“Looking,” the new HBO series from collaborators Michael Lannan and Andrew Haigh that premieres Sunday, has plenty of sex. There is sex in a park, spontaneous three-ways, quick hookups between daddies and twinks on Grindr. But the show’s low-fi naturalism downplays any shock factor, insisting on its own ordinariness. And so it is surprising that the series has drawn so many comparisons to that other show about urban millennials, “Girls.” Aside from focusing on a group of young people fumbling through life and love, these shows actually have little in common. Lena Dunham and her posse thrive on cringe-worthy, larger-than-life moments, cooking up situations that approach reality only by being so pointedly exaggerated. But the charms of “Looking” are more subtle, rooted more in the nuances of the character’s friendships, the gauzy, improvisational quality of its script, and the straight-faced realism of its take on modern gay life in San Francisco. In fact, “Looking” is the first truly post-DOMA show, luxuriating in the mundaneness of gay men’s lives without needing to dress them up in mainstream television’s usual tropes of same-sex marriage, gay parenting and “acceptance.”

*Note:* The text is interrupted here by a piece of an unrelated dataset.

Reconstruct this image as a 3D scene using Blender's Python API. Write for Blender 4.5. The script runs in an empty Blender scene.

It’s a refreshing development: When these issues do come up on “Looking,” they are peripheral to the lives of the three main leads. Patrick, Agustin and Dom (Jonathan Groff, Frankie J. Alvarez and Murray Bartlett, respectively) range in age from 29 to 39, and are each seeking romantic and professional fulfillment in Jerry Brown’s Second Term California. Patrick is a geeky video-game designer torn between pleasing his new boss (Russell Tovey) and the sexy Mexican hairstylist who hits on him on the BART (Raul Castillo). Agustin is an artist’s assistant, ready to try out domesticity in Oakland but still ambivalent about giving up on city life. Dom, the oldest of the three, waits tables at the same restaurant where he’s been working for over eight years, and dreams of opening up his own Peri Peri chicken joint. In every sense, the men on “Looking” come across as relatable and familiar, fully human in their desires and shortcomings: Patrick is overeager and awkward on dates. Dom is jealous of an old flame’s success. When Agustin gets pissy with his boss, she fires him.

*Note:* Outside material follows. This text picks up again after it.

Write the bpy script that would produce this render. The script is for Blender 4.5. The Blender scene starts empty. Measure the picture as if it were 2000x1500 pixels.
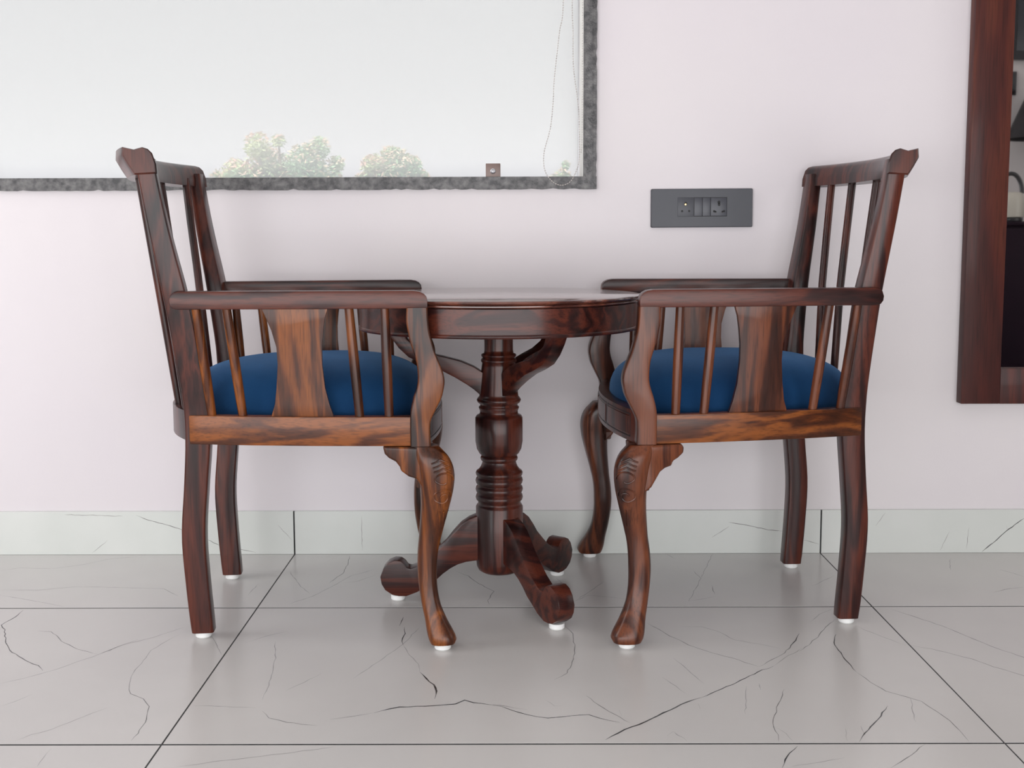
import bpy, bmesh, math, random
from mathutils import Vector, Matrix
random.seed(7)
PI = math.pi
C = bpy.context.scene
col = C.collection

# ------------------------------------------------------------------ camera
CAM = dict(f=2206.35, yaw=-.00333711, pitch=.10269537, roll=-.00315040, x=.50630787, y=-2.52843, z=.71540, sy=-56.07)
def cam_axes():
    yaw, p, ro = CAM['yaw'], CAM['pitch'], CAM['roll']
    f = Vector((math.sin(yaw)*math.cos(p), math.cos(yaw)*math.cos(p), -math.sin(p)))
    r = Vector((math.cos(yaw), -math.sin(yaw), 0)); u = r.cross(f)
    return r*math.cos(ro)+u*math.sin(ro), -r*math.sin(ro)+u*math.cos(ro), f
cr, cu, cf = cam_axes()
cd = bpy.data.cameras.new('camera'); cam = bpy.data.objects.new('camera', cd); col.objects.link(cam)
cd.sensor_width = 36; cd.lens = CAM['f']*36/2000; cd.clip_start = .05; cd.clip_end = 300
cd.shift_y = CAM['sy']/2000          # principal point 56 px above the middle of the frame
M3 = Matrix((cr, cu, -cf)).transposed()
cam.matrix_world = Matrix.Translation((CAM['x'], CAM['y'], CAM['z'])) @ M3.to_4x4()
C.camera = cam

# ------------------------------------------------------------------ view, world, lights
C.view_settings.view_transform = 'Standard'; C.view_settings.look = 'None'
C.view_settings.gamma = 1; C.view_settings.use_curve_mapping = False
C.view_settings.exposure = 0.0

w = bpy.data.worlds.new('sky'); C.world = w; w.use_nodes = True
nt = w.node_tree; nt.nodes.clear()
def N(nt, t, **k):
    n = nt.nodes.new(t)
    for a, b in k.items(): setattr(n, a, b)
    return n
o = N(nt, 'ShaderNodeOutputWorld'); bg = N(nt, 'ShaderNodeBackground')
tc = N(nt, 'ShaderNodeTexCoord'); sp = N(nt, 'ShaderNodeSeparateXYZ'); rp = N(nt, 'ShaderNodeValToRGB')
nt.links.new(tc.outputs['Generated'], sp.inputs[0]); nt.links.new(sp.outputs['Z'], rp.inputs[0])
nt.links.new(rp.outputs[0], bg.inputs[0]); nt.links.new(bg.outputs[0], o.inputs[0])
e = rp.color_ramp.elements
e[0].position = 0.0; e[0].color = (1.22, 1.22, 1.23, 1)
e[1].position = .30; e[1].color = (.61, .615, .63, 1)
for p_, v_ in ((.045, 1.1), (.084, .92), (.13, .78), (.186, .675)):
    q_ = e.new(p_); q_.color = (v_, v_, v_*1.015, 1)
bg.inputs['Strength'].default_value = 1.04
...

All this brings to mind the seminal show about gay male friendships, Showtime’s “Queer as Folk.” Side by side comparisons of these two series could provide no better testimony to just how far gay rights have progressed in the last decade. Homophobia wasn’t just an issue in “Queer as Folk”—it was the issue. On “Looking,” it hasn’t yet come up in the four episodes I’ve watched, much as it likely doesn’t come up often on the streets of San Francisco. Identity politics, internalized shame, and grassroots activism have been replaced by the more quotidian concerns of Zumba, NSFW internet browsing, and what to wear to the Folsom Street Fair.

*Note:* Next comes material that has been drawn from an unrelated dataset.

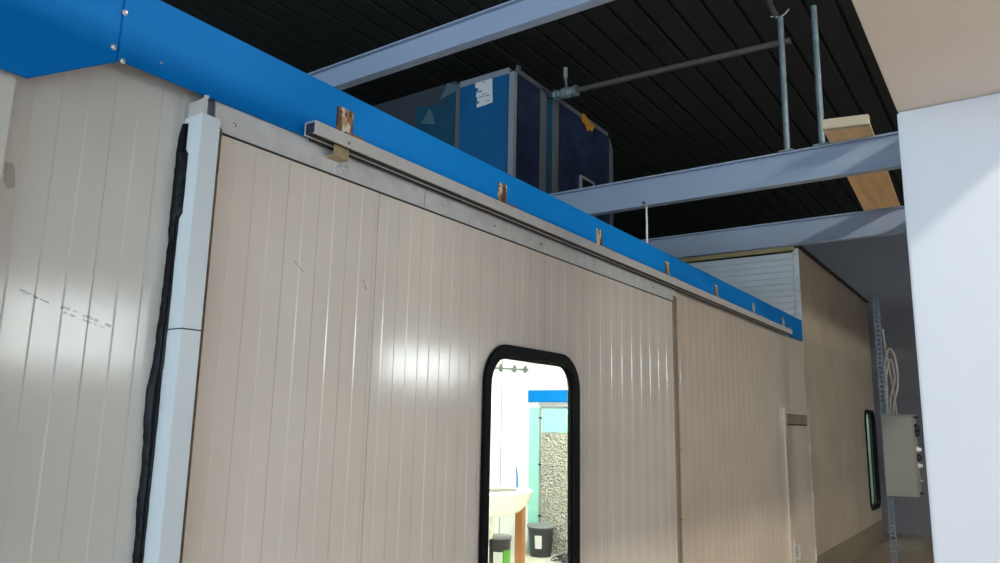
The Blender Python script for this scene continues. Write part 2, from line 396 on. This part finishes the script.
# seal bead: irregular strip down the corner between wall and post
sl = MB(); vs = []; fs = []; nz = 150
rs = random.Random(3)
edge = [0]*(nz+1); 
for i in range(nz+1):
    edge[i] = .6*edge[i-1] + rs.uniform(-.0022,.0022) if i else 0
def wseal(z):
    # how far the black mass reaches left of the post
    for (z0,a),(z1,b) in zip([(0,.022),(1.3,.020),(1.6,.026),(1.83,.034),(1.9,.022),(2.0,.020),(2.25,.014),(2.45,.018),(2.62,.017),(2.68,.012),(2.70,.008)][:-1],[(1.3,.020),(1.6,.026),(1.83,.034),(1.9,.022),(2.0,.020),(2.25,.014),(2.45,.018),(2.62,.017),(2.68,.012),(2.70,.008)]):
        if z0 <= z <= z1: return a+(b-a)*(z-z0)/(z1-z0)
    return .01
for i in range(nz+1):
    z = 2.70*i/nz; w = wseal(z)+edge[i]; fwd = .012 + .5*edge[-i-1] + (.016 if 2.38 < z < 2.6 else 0) - (.0 if z > 1.9 else .004)
    prof = [(1.333,.06),(1.333-w,.06),(1.333-w*.95,.052),(1.333-w*.6,.040),(1.333-w*.25,.045-fwd*.4),(1.3325,.045-fwd)]
    vs += [(x,y,z) for x,y in prof]
m = 6
for i in range(nz): fs += [(i*m+k,i*m+(k+1)%m,(i+1)*m+(k+1)%m,(i+1)*m+k) for k in range(m)]
fs += [tuple(range(m)), tuple(range(nz*m,nz*m+m))]
sl.add(vs,fs)
tag(sl.build('sealant_strip', M['foam'], smooth=True), 'ragged black sealant strip between the left wall and the white post', 'seal')

# ------------------------------------------------------------------ door track with brackets
tr = thing('door_track', 'grey steel sliding door track fixed under the blue fascia by rusty brackets', 'track', (5.1,-.05,2.785))
ty0, ty1, tz0, tz1, tx0, tx1 = -.088, -.03, 2.787, 2.836, 1.757, 8.64
t = .0035; sg = .016
sf = .011; sg = .007
pf = [(ty0,tz0),(ty0+sf,tz0),(ty0+sf,tz0+t),(ty0+t,tz0+t),(ty0+t,tz1-t),(ty1-t,tz1-t),(ty1-t,tz0+t),(ty1-sg,tz0+t),(ty1-sg,tz0),(ty1,tz0),(ty1,tz1),(ty0,tz1)]
MB().prism(pf,'x',tx0,tx1).build('track_channel', M['alu'], tr)
MB().box(tx0+.012,tx1-.01,ty0+.005,ty1-.005,tz0+.0045,tz1-.005).build('track_liner', M['darkslot'], tr)
MB().box(tx0+.03,tx1-.03,-.0299,-.0226,2.778,2.82).build('shade_strip', M['darkslot'], tr)  # dark strip that puts the shade below the track into colour
MB().box(tx0+.003,tx0+.011,ty0+.005,ty1-.005,tz0+.006,tz1-.005).build('end_cap', mat('purple_black_cap', srgb(52,46,62), .5), tr)
for x in (1.958,3.06,4.142,5.243,6.33,7.43,8.53):
    big = x < 2.2
    w = .084 if big else .075; 
    bk = MB().prism(round_rect(x-w/2,x+w/2,2.839,2.968,.006,3),'y',-.0275,-.0225)
    b = bk.build('angle_bracket', M['rust'], tr)
    ft = MB().box(x-w/2+.004,x+w/2-.004,-.095,-.0225,2.8365,2.8415); ft.build('bracket_foot', M['rust_foot'], b)
    for dx,dz in ((-.024,.95),(0,.93),(.026,.95)): MB().cyl((x+dx,-.0276,2.839+.129*dz-.015),(x+dx,-.0288,2.839+.129*dz-.015),.006,n=10).build('bolt_hole', M['darkslot'], b)
    MB().cyl((x+.005,-.0276,2.865),(x+.005,-.031,2.865),.009,n=8).build('bolt', M['darkslot'], b)
for x in (1.925,): 
    MB().cyl((x,ty0-.0002,2.80),(x,ty0-.006,2.80),.007,n=8).build('track_bolt', M['screw'], tr)

# ------------------------------------------------------------------ service door in the right wall
sd = thing('service_door', 'narrow cream hinged door at the far right end of the booth wall', 'door', (9,0,0))
fr = MB(); fr.box(8.47,8.545,-.005,.0195,0,1.985).box(8.545,9.58,-.005,.0195,1.92,1.985).box(9.535,9.58,-.005,.0195,0,1.92)
fr.build('door_frame', M['cream_right'], sd, bevel=.003)
MB().box(8.575,9.52,.004,.0195,.02,1.80).build('door_leaf', M['cream_right'], sd, bevel=.003)
MB().box(8.552,9.53,.008,.0195,1.815,1.915).build('transom_strip', M['bronze'], sd)
MB().box(8.546,9.534,.015,.0195,0,1.92).build('door_gap', M['darktrim'], sd)
hd = MB().box(8.60,8.63,-.006,.004,.35,.62).tube([(8.615,-.006,.56),(8.615,-.045,.56),(8.615,-.05,.5),(8.615,-.045,.43),(8.615,-.006,.43)],.009,8)
hd.build('handle', M['alu'], sd)
for z in (.35,1.0,1.55): MB().cyl((9.528,-.004,z-.06),(9.528,-.004,z+.06),.011,n=10).build('hinge', M['alu'], sd)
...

Yet there is something subversive going on here. For years the argument went that gay men and lesbians were just like everyone else. They wanted the same things—love, commitment, family—that their heterosexual peers wanted. “Looking” suggests that, while this may be true, the ways in which gay men define love, commitment, and family are not necessarily constrained to the focus-group-approved talking points that progressive activists have been hawking for so many years now.
Certainly Agustin—who moves in with his boyfriend but refuses to entertain the idea of monogamy (“All men cheat eventually,” he says), and flirts with the idea of becoming a sex worker after meeting one in a coffee shop—would not be the poster child held up by the folks at HRC as to why LGBT people deserve equal rights. But as we move beyond issues of rights, shouldn’t the next generation of television shows allow for a broader spectrum of gay characters, not just your Kirks and Cams and Mitchells? A similar progression occurred with African American characters as TV transitioned from the '70s into the '80s, when shows such as “Good Times” and “What’s Happening” made way for “The Cosby Show” and “A Different World.”
With its numerous references to Instagram, OK Cupid, Facebook, and Grindr, “Looking” aims to be very much of the moment. But there is a danger in embracing reality so fully—it leaves little room for the exploration of more universal truths via the possible rather than the actual. “Girls” is such a watercooler show because it dares to thrust its cast into dark, thorny places, to amplify the self-absorbed narcissism of its central characters in order to arrive at some hard-earned nuggets about what it means to be an urban twenty-something female today. “Looking” is satisfied with giving you a peek into the lives of fairly ordinary gay men—without satire or larger commentary, but also without the sex-expunging, kumbaya-we’re-all-alike platitudes of shows like “Glee” and “Modern Family.”
And yet, I still found myself drawn in, wishing that Patrick would finally connect with Richie, hoping that Agustin and Frank could find a way to make their relationship work, rooting for Dom to convince Lynn (Scott Bakula) to invest in his new restaurant. The situations may seem familiar, but they are funny and comforting. One day, a twenty something gay man will come along and skewer his peers much as Lena Dunham does hers—it’s not as if the gay community in San Francisco (or elsewhere) isn’t ripe for satire. But perhaps America isn’t ready for its gay “Girls” just yet.